Date of Award

August 2015

Degree Type


Degree Name

Doctor of Philosophy



First Advisor

Lian Li

Committee Members

Lian Li, Michael Weinert, Daniel Agterberg, Marija Gajdardziska-Josifovska, Jorg Woehl


Graphene, Graphene Heterojunctions, Scanning Tunneling Microscopy, Scanning Tunneling Spectroscopy, Van der Waals Heterostructures


This dissertation presents results of scanning tunneling microscopy/spectroscopy experiments performed on graphene, a two-dimensional membrane of carbon atoms arranged in a honeycomb lattice, where charge carriers behave like massless fermions described by the Dirac equation. Our findings demonstrate that interface engineering is a viable route to control and further enhance the electronic properties of graphene.

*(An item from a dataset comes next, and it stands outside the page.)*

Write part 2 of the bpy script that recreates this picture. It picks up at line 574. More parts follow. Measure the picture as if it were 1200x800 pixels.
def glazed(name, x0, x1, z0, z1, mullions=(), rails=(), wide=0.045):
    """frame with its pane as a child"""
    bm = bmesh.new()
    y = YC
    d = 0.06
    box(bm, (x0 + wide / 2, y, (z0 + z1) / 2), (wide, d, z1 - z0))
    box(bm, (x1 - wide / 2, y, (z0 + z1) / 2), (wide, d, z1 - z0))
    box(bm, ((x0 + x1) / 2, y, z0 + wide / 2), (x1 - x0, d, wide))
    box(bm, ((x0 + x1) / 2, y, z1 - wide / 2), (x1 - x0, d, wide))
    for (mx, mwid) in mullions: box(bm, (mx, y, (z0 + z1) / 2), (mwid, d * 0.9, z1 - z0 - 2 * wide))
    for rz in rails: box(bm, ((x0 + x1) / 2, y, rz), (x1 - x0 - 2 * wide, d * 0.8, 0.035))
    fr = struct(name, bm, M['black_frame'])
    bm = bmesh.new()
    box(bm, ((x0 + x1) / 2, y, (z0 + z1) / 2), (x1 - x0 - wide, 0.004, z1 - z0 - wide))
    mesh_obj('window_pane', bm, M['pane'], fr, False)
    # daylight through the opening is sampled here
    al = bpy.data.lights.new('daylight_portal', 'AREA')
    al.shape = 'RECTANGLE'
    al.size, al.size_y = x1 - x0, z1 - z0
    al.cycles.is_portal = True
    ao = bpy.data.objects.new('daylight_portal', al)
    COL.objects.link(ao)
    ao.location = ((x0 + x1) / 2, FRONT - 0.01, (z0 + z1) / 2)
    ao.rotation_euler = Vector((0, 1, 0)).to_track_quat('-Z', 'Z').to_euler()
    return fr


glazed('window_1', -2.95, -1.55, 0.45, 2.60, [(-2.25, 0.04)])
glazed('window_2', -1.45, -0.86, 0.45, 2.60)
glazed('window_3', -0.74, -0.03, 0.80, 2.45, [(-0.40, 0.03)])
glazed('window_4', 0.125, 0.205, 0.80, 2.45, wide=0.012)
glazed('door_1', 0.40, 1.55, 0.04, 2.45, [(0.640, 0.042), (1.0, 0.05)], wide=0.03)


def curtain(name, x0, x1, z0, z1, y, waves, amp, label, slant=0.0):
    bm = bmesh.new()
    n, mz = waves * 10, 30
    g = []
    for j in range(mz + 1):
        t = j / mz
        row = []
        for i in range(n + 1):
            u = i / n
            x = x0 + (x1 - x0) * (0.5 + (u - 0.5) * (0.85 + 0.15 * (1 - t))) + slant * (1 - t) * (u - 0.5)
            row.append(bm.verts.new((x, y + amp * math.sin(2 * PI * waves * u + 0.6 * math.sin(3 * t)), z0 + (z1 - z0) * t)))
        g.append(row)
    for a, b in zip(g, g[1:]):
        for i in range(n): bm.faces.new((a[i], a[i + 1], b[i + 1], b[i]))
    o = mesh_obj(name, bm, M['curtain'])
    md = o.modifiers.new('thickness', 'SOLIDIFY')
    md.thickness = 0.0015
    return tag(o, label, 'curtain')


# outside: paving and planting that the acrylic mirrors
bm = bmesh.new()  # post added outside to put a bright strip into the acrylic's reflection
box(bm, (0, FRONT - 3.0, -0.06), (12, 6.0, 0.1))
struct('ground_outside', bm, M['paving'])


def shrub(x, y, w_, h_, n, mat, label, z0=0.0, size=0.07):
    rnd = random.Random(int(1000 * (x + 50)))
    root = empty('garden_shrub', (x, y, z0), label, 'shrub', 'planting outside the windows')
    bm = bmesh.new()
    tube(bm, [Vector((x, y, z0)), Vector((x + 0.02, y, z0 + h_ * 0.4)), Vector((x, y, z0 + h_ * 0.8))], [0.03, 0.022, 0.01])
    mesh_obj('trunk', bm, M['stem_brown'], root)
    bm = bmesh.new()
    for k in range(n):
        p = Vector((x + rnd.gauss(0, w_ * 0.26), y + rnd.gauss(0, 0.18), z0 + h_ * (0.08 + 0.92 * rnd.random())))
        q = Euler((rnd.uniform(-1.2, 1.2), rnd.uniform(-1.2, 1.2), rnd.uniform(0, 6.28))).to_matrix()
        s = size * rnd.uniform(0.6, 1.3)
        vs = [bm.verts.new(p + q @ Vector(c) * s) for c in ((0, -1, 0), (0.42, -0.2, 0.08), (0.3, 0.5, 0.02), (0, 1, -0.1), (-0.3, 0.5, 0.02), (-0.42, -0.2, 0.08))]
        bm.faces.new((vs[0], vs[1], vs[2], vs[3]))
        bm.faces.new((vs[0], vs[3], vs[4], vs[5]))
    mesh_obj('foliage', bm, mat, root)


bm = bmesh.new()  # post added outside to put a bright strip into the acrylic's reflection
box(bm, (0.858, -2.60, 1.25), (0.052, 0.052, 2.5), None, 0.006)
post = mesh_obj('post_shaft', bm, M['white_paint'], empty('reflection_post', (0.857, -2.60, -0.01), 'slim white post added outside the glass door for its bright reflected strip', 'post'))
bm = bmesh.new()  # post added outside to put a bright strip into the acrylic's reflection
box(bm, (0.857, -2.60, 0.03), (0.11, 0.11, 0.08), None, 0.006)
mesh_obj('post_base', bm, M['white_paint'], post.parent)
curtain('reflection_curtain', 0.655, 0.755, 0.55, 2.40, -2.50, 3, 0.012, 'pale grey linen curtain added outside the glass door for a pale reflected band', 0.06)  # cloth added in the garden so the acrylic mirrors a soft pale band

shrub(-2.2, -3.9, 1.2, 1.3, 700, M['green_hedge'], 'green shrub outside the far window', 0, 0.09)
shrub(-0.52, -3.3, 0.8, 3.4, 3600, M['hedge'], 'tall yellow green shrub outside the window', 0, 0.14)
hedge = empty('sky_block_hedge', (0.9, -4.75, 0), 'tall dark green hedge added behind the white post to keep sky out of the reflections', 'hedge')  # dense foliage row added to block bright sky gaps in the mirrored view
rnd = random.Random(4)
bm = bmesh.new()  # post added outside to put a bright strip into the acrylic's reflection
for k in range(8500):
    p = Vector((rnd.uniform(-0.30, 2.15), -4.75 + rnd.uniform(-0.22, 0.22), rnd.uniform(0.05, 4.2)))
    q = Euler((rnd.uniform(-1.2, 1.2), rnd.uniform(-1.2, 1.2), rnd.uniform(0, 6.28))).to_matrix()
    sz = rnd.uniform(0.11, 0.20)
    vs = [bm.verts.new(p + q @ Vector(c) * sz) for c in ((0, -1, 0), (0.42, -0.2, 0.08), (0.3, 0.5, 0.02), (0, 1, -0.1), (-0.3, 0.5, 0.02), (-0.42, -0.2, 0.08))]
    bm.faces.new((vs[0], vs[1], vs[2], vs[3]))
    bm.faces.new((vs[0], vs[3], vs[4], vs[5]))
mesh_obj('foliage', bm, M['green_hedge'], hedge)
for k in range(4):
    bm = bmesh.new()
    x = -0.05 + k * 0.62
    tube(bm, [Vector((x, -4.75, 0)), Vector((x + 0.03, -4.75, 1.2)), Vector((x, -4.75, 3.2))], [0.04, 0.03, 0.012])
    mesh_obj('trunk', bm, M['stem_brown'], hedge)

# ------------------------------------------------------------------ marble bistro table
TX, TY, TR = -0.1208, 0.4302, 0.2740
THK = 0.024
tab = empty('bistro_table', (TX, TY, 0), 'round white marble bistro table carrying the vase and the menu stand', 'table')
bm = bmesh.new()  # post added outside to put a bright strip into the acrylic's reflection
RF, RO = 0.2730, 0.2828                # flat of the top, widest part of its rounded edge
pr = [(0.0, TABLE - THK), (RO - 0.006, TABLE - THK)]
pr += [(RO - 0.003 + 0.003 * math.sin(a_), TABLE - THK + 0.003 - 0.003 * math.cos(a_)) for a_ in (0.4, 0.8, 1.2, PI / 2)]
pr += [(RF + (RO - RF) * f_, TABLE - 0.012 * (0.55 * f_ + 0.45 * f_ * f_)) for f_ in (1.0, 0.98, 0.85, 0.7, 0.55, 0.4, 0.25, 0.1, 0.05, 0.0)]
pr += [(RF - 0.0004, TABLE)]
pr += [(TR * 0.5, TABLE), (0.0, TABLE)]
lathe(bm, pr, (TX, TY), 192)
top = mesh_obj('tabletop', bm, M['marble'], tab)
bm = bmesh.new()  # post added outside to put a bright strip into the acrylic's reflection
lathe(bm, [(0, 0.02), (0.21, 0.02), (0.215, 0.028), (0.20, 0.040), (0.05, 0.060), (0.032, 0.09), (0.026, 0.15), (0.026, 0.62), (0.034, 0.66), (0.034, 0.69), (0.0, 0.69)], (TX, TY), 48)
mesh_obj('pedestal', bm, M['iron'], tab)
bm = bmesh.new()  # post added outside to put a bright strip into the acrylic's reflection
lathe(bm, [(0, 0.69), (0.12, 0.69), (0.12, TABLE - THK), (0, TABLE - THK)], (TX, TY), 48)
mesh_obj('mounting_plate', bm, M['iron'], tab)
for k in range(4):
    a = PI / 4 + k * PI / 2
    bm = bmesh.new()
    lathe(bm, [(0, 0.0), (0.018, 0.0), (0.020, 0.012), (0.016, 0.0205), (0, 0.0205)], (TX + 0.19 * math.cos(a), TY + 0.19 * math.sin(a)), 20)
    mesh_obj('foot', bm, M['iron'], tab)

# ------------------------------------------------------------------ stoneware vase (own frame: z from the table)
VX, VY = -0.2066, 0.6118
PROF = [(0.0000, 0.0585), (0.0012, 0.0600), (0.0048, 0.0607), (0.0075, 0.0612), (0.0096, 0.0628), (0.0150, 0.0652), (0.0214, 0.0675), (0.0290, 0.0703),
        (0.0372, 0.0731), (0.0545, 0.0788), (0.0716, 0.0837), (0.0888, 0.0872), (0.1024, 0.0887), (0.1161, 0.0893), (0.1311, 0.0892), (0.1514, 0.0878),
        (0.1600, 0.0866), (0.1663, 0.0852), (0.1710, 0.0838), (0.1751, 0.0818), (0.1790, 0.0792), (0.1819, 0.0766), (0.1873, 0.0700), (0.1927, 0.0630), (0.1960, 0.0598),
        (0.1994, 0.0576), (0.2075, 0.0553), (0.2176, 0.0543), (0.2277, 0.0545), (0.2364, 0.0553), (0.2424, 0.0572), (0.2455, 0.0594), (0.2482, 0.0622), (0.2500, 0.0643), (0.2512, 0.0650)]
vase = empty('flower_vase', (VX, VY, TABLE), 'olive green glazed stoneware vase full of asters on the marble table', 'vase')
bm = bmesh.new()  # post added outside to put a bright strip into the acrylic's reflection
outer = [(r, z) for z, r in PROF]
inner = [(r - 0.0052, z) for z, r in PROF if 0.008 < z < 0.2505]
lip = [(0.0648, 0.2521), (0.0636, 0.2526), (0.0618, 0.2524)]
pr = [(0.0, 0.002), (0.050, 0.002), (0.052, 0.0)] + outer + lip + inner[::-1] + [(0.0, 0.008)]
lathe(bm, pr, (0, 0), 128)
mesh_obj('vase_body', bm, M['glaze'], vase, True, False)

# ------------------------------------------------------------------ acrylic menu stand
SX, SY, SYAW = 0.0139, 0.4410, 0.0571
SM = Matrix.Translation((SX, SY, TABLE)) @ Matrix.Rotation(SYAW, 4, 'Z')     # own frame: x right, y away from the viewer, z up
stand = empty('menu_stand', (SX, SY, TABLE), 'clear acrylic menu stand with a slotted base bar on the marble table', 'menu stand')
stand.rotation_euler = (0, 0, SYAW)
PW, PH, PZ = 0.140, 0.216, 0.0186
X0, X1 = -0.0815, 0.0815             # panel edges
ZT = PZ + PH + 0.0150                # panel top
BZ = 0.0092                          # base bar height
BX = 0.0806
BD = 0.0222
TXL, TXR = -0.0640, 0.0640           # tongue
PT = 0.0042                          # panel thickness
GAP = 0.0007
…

In the first experiment, by transferring chemical vapor deposited (CVD) graphene onto substrates of opposite polarization - H-terminated Si-face and C-faces of hexagonal silicon carbide (SiC), we show that the type of charge carrier in graphene can be controlled by substrate polarization. Furthermore, we find that the charge carrier in epitaxial graphene/Si-face SiC(0001) convert from n- to p-type upon H-intercalation at the interface. Finally, we observe the formation of ripples in the graphene H-terminated SiC heterojunctions, which causes atomic scale fluctuations in the Dirac point. Density functional theory calculations suggest the formation of a Schottky dipole just ~ 1 nm at the graphene/SiC interface, thus the Dirac point depends strongly on the spacing between graphene and SiC. As a result, ripples, i.e., atomic scale topographic fluctuations of graphene with respect to the substrate, lead to the variations in the Dirac point.

In the second experiment, we discover two types of intrinsic atomic-scale inhomogeneities that can cause fluctuations in the Schottky barrier height at graphene/semiconductor junctions: graphene ripples and/or trapped charge impurities and surface states of the semiconductor. These findings provide insight into the fundamental physics of nanoscale devices based on graphene - semiconductor junctions.

In the third experiment, we experimentally demonstrate proximity-induced spin-orbit coupling in graphene-topological insulator van der Waals (vdW) heterostructures fabricated by transferring CVD graphene onto Bi2Se3 grown by molecular beam epitaxy. We observe a spin-orbit splitting of up to 80 meV in the graphene Dirac states, an enhancement of several orders of magnitude compared to the intrinsic value. Moreover, the spin-orbit splitting exhibits spatial variations of ±20 meV, as a result of the lack of epitaxial relation between the graphene and Bi2Se3 layers. Density functional theory calculations further reveal that this giant spin-orbit splitting of the graphene bands is a consequence of the orthogonalization requirement on the overlapping wave functions, rather than arising from simple direct bonding at the interface. This revelation of the indirect bonding mechanism of the proximity effect is an enabling step towards more effective engineering of desired properties in vdW heterostructures.